■ **Written task**:
Each record that follows should be repeated exactly, minus any images.

┄┄┄┄┄┄┄┄┄┄┄┄┄┄┄┄┄┄┄┄

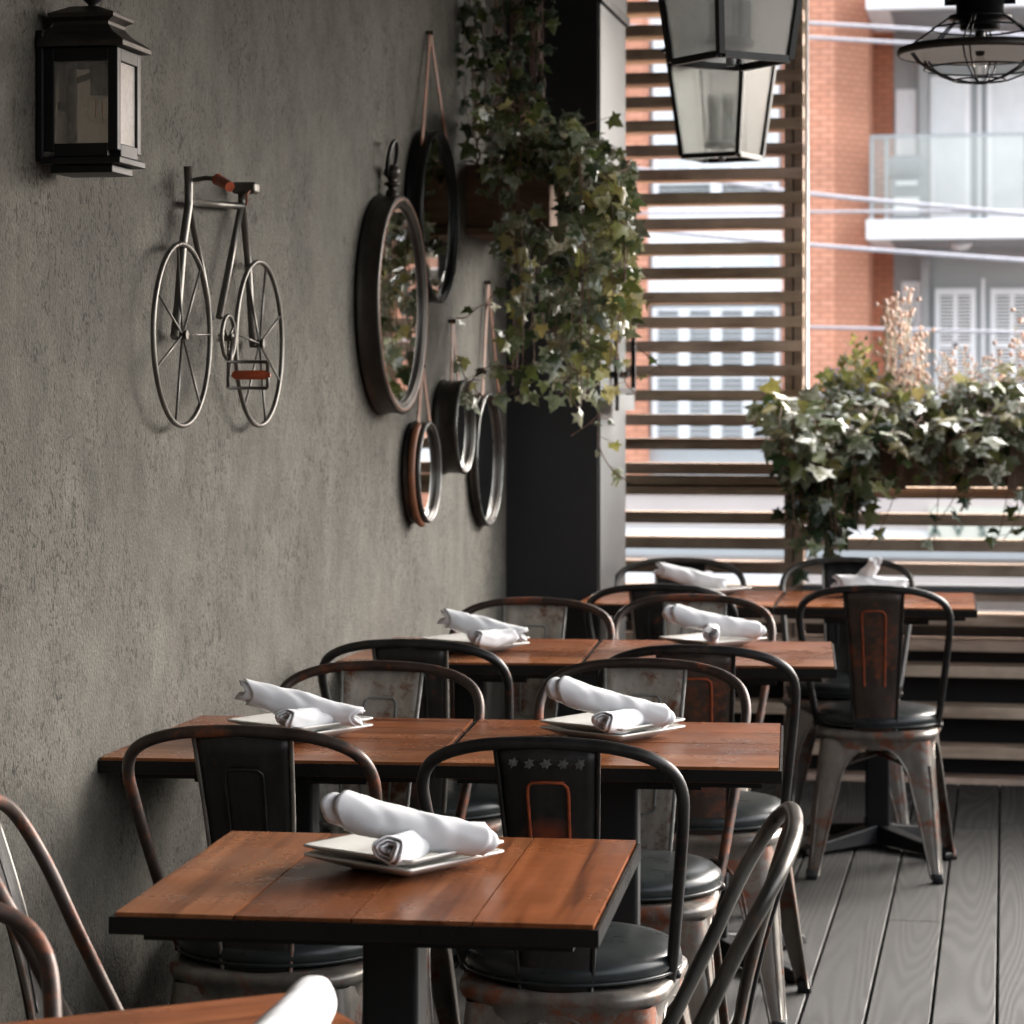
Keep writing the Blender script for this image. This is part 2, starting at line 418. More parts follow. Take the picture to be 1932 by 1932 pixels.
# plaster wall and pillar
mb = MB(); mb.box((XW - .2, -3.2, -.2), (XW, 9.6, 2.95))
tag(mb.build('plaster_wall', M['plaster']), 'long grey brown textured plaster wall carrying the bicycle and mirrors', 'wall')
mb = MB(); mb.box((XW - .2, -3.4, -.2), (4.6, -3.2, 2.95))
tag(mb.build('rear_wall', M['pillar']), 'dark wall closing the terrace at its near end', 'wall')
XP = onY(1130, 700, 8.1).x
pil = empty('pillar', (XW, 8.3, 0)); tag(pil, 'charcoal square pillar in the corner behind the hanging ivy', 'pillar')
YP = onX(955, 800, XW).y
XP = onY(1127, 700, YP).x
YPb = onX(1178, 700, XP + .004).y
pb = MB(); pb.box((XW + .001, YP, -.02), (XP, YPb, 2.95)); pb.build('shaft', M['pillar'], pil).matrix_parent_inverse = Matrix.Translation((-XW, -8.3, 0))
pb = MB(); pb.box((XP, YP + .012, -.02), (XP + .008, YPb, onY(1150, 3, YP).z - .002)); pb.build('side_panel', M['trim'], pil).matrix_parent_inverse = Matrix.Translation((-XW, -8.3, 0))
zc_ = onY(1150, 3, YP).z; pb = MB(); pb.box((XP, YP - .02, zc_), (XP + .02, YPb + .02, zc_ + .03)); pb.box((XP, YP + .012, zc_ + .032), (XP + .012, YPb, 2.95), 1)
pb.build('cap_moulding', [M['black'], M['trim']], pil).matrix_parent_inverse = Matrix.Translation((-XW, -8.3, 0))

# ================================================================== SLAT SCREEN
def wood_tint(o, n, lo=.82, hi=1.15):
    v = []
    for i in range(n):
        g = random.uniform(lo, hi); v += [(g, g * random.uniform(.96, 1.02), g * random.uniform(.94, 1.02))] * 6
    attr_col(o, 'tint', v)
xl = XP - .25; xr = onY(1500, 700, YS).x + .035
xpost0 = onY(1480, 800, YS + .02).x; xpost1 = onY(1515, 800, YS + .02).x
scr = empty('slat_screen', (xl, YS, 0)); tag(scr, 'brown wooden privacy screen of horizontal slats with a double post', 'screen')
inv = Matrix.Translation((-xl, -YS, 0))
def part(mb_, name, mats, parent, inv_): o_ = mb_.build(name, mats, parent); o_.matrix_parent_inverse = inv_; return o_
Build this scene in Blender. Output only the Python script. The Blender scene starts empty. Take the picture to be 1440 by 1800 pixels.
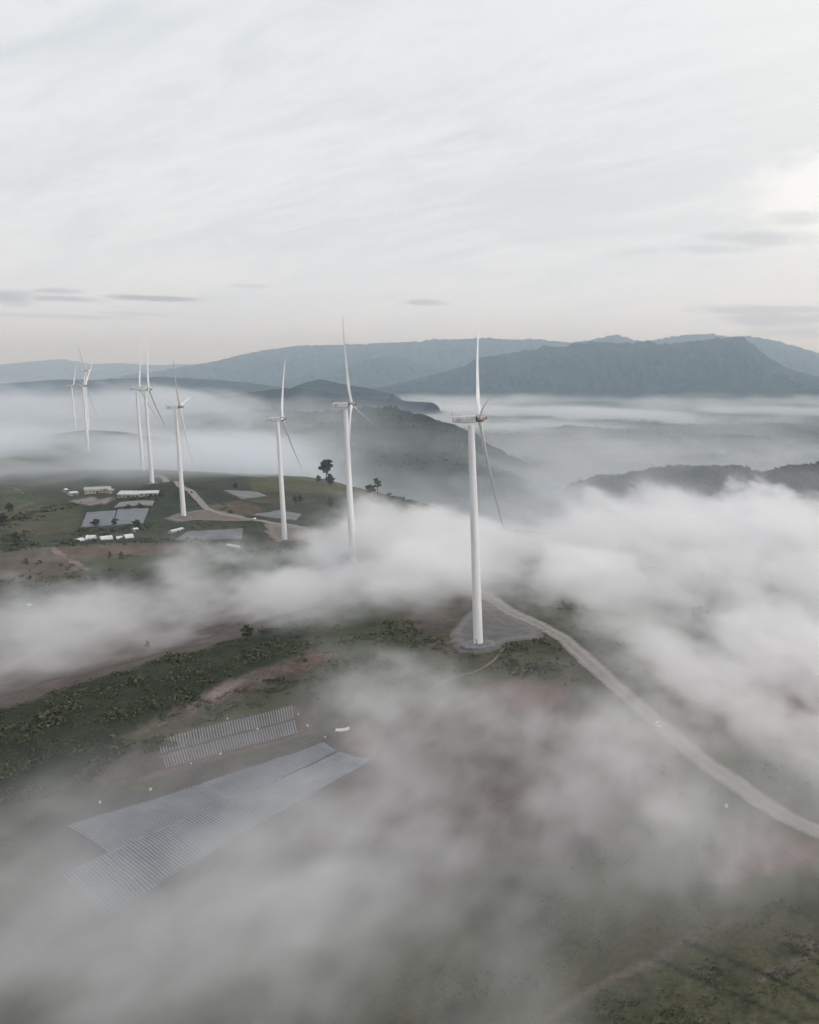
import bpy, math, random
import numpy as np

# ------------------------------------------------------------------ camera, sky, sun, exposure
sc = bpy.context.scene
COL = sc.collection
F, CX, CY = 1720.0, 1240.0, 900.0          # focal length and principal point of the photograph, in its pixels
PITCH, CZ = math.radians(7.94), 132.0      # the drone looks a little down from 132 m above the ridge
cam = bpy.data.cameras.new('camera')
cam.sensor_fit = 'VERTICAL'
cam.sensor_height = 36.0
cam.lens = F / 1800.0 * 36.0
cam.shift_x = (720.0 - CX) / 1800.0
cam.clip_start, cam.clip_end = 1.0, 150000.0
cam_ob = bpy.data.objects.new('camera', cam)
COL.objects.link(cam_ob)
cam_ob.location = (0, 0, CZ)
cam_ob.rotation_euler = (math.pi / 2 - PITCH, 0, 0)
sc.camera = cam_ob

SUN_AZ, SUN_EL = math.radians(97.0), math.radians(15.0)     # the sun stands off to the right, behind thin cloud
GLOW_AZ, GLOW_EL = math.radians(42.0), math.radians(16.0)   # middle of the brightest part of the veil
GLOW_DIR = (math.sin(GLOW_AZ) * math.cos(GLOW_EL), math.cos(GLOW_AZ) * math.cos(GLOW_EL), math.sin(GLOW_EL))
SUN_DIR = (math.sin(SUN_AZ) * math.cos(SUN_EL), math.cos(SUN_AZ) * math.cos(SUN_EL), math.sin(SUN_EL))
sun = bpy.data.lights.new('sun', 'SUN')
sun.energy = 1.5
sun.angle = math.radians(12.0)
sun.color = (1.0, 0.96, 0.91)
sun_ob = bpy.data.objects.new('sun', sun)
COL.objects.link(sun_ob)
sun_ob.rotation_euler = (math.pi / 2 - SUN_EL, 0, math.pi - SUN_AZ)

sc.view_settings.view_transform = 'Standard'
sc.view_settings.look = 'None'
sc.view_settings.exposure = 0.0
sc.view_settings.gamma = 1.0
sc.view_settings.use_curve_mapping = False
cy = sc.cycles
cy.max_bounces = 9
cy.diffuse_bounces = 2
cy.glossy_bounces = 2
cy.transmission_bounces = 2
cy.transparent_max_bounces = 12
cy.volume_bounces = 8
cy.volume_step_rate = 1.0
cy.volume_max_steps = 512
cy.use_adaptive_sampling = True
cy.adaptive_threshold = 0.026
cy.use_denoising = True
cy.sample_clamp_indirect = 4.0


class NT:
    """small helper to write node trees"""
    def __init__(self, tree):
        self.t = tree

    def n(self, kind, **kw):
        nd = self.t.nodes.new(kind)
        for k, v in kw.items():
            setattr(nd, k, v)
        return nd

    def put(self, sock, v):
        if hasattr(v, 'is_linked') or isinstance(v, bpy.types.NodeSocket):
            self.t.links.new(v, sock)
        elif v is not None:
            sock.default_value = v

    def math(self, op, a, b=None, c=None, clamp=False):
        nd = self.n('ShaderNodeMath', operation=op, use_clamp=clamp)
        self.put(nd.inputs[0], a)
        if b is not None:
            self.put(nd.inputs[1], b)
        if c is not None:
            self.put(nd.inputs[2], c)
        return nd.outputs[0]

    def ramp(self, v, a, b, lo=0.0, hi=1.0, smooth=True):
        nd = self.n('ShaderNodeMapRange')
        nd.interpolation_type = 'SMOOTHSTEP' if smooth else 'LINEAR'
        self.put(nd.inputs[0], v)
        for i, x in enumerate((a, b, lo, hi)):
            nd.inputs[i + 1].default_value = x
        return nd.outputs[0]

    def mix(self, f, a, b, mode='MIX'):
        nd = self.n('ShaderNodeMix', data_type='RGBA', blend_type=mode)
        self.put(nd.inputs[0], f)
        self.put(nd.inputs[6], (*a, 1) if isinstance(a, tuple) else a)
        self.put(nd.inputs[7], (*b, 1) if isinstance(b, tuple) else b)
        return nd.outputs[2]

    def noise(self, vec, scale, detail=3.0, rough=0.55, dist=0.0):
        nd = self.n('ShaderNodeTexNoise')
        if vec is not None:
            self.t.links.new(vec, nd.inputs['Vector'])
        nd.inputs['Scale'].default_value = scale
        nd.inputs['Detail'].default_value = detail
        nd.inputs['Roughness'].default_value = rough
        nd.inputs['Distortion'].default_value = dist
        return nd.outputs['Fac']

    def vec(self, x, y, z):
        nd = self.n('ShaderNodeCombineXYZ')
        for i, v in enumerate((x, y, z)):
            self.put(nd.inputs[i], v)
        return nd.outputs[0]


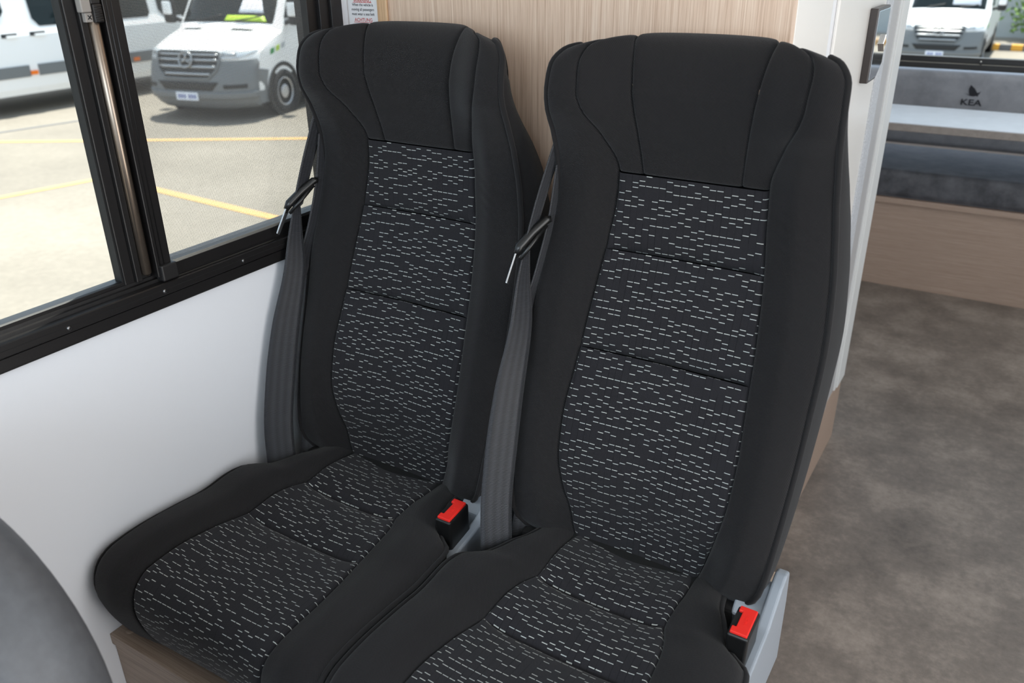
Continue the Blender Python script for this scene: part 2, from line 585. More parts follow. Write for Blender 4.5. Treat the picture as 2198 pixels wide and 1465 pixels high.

┄┄┄┄┄┄┄┄┄┄┄┄┄┄┄┄┄┄┄┄

■ **Written solution**:
Keep writing the Blender script for this image. This is part 2, starting at line 418. More parts follow. Take the picture to be 1932 by 1932 pixels.
# plaster wall and pillar
mb = MB(); mb.box((XW - .2, -3.2, -.2), (XW, 9.6, 2.95))
tag(mb.build('plaster_wall', M['plaster']), 'long grey brown textured plaster wall carrying the bicycle and mirrors', 'wall')
mb = MB(); mb.box((XW - .2, -3.4, -.2), (4.6, -3.2, 2.95))
tag(mb.build('rear_wall', M['pillar']), 'dark wall closing the terrace at its near end', 'wall')
XP = onY(1130, 700, 8.1).x
pil = empty('pillar', (XW, 8.3, 0)); tag(pil, 'charcoal square pillar in the corner behind the hanging ivy', 'pillar')
YP = onX(955, 800, XW).y
XP = onY(1127, 700, YP).x
YPb = onX(1178, 700, XP + .004).y
pb = MB(); pb.box((XW + .001, YP, -.02), (XP, YPb, 2.95)); pb.build('shaft', M['pillar'], pil).matrix_parent_inverse = Matrix.Translation((-XW, -8.3, 0))
pb = MB(); pb.box((XP, YP + .012, -.02), (XP + .008, YPb, onY(1150, 3, YP).z - .002)); pb.build('side_panel', M['trim'], pil).matrix_parent_inverse = Matrix.Translation((-XW, -8.3, 0))
zc_ = onY(1150, 3, YP).z; pb = MB(); pb.box((XP, YP - .02, zc_), (XP + .02, YPb + .02, zc_ + .03)); pb.box((XP, YP + .012, zc_ + .032), (XP + .012, YPb, 2.95), 1)
pb.build('cap_moulding', [M['black'], M['trim']], pil).matrix_parent_inverse = Matrix.Translation((-XW, -8.3, 0))

# ================================================================== SLAT SCREEN
def wood_tint(o, n, lo=.82, hi=1.15):
    v = []
    for i in range(n):
        g = random.uniform(lo, hi); v += [(g, g * random.uniform(.96, 1.02), g * random.uniform(.94, 1.02))] * 6
    attr_col(o, 'tint', v)
xl = XP - .25; xr = onY(1500, 700, YS).x + .035
xpost0 = onY(1480, 800, YS + .02).x; xpost1 = onY(1515, 800, YS + .02).x
scr = empty('slat_screen', (xl, YS, 0)); tag(scr, 'brown wooden privacy screen of horizontal slats with a double post', 'screen')
inv = Matrix.Translation((-xl, -YS, 0))
def part(mb_, name, mats, parent, inv_): o_ = mb_.build(name, mats, parent); o_.matrix_parent_inverse = inv_; return o_
Build this scene in Blender. Output only the Python script. The Blender scene starts empty. Take the picture to be 1440 by 1800 pixels.
import bpy, math, random
import numpy as np

# ------------------------------------------------------------------ camera, sky, sun, exposure
sc = bpy.context.scene
COL = sc.collection
F, CX, CY = 1720.0, 1240.0, 900.0          # focal length and principal point of the photograph, in its pixels
PITCH, CZ = math.radians(7.94), 132.0      # the drone looks a little down from 132 m above the ridge
cam = bpy.data.cameras.new('camera')
cam.sensor_fit = 'VERTICAL'
cam.sensor_height = 36.0
cam.lens = F / 1800.0 * 36.0
cam.shift_x = (720.0 - CX) / 1800.0
cam.clip_start, cam.clip_end = 1.0, 150000.0
cam_ob = bpy.data.objects.new('camera', cam)
COL.objects.link(cam_ob)
cam_ob.location = (0, 0, CZ)
cam_ob.rotation_euler = (math.pi / 2 - PITCH, 0, 0)
sc.camera = cam_ob

SUN_AZ, SUN_EL = math.radians(97.0), math.radians(15.0)     # the sun stands off to the right, behind thin cloud
GLOW_AZ, GLOW_EL = math.radians(42.0), math.radians(16.0)   # middle of the brightest part of the veil
GLOW_DIR = (math.sin(GLOW_AZ) * math.cos(GLOW_EL), math.cos(GLOW_AZ) * math.cos(GLOW_EL), math.sin(GLOW_EL))
SUN_DIR = (math.sin(SUN_AZ) * math.cos(SUN_EL), math.cos(SUN_AZ) * math.cos(SUN_EL), math.sin(SUN_EL))
sun = bpy.data.lights.new('sun', 'SUN')
sun.energy = 1.5
sun.angle = math.radians(12.0)
sun.color = (1.0, 0.96, 0.91)
sun_ob = bpy.data.objects.new('sun', sun)
COL.objects.link(sun_ob)
sun_ob.rotation_euler = (math.pi / 2 - SUN_EL, 0, math.pi - SUN_AZ)

sc.view_settings.view_transform = 'Standard'
sc.view_settings.look = 'None'
sc.view_settings.exposure = 0.0
sc.view_settings.gamma = 1.0
sc.view_settings.use_curve_mapping = False
cy = sc.cycles
cy.max_bounces = 9
cy.diffuse_bounces = 2
cy.glossy_bounces = 2
cy.transmission_bounces = 2
cy.transparent_max_bounces = 12
cy.volume_bounces = 8
cy.volume_step_rate = 1.0
cy.volume_max_steps = 512
cy.use_adaptive_sampling = True
cy.adaptive_threshold = 0.026
cy.use_denoising = True
cy.sample_clamp_indirect = 4.0


class NT:
    """small helper to write node trees"""
    def __init__(self, tree):
        self.t = tree

    def n(self, kind, **kw):
        nd = self.t.nodes.new(kind)
        for k, v in kw.items():
            setattr(nd, k, v)
        return nd

    def put(self, sock, v):
        if hasattr(v, 'is_linked') or isinstance(v, bpy.types.NodeSocket):
            self.t.links.new(v, sock)
        elif v is not None:
            sock.default_value = v

    def math(self, op, a, b=None, c=None, clamp=False):
        nd = self.n('ShaderNodeMath', operation=op, use_clamp=clamp)
        self.put(nd.inputs[0], a)
        if b is not None:
            self.put(nd.inputs[1], b)
        if c is not None:
            self.put(nd.inputs[2], c)
        return nd.outputs[0]

    def ramp(self, v, a, b, lo=0.0, hi=1.0, smooth=True):
        nd = self.n('ShaderNodeMapRange')
        nd.interpolation_type = 'SMOOTHSTEP' if smooth else 'LINEAR'
        self.put(nd.inputs[0], v)
        for i, x in enumerate((a, b, lo, hi)):
            nd.inputs[i + 1].default_value = x
        return nd.outputs[0]

    def mix(self, f, a, b, mode='MIX'):
        nd = self.n('ShaderNodeMix', data_type='RGBA', blend_type=mode)
        self.put(nd.inputs[0], f)
        self.put(nd.inputs[6], (*a, 1) if isinstance(a, tuple) else a)
        self.put(nd.inputs[7], (*b, 1) if isinstance(b, tuple) else b)
        return nd.outputs[2]

    def noise(self, vec, scale, detail=3.0, rough=0.55, dist=0.0):
        nd = self.n('ShaderNodeTexNoise')
        if vec is not None:
            self.t.links.new(vec, nd.inputs['Vector'])
        nd.inputs['Scale'].default_value = scale
        nd.inputs['Detail'].default_value = detail
        nd.inputs['Roughness'].default_value = rough
        nd.inputs['Distortion'].default_value = dist
        return nd.outputs['Fac']

    def vec(self, x, y, z):
        nd = self.n('ShaderNodeCombineXYZ')
        for i, v in enumerate((x, y, z)):
            self.put(nd.inputs[i], v)
        return nd.outputs[0]


Continue the Blender Python script for this scene: part 2, from line 585. More parts follow. Write for Blender 4.5. Treat the picture as 2198 pixels wide and 1465 pixels high.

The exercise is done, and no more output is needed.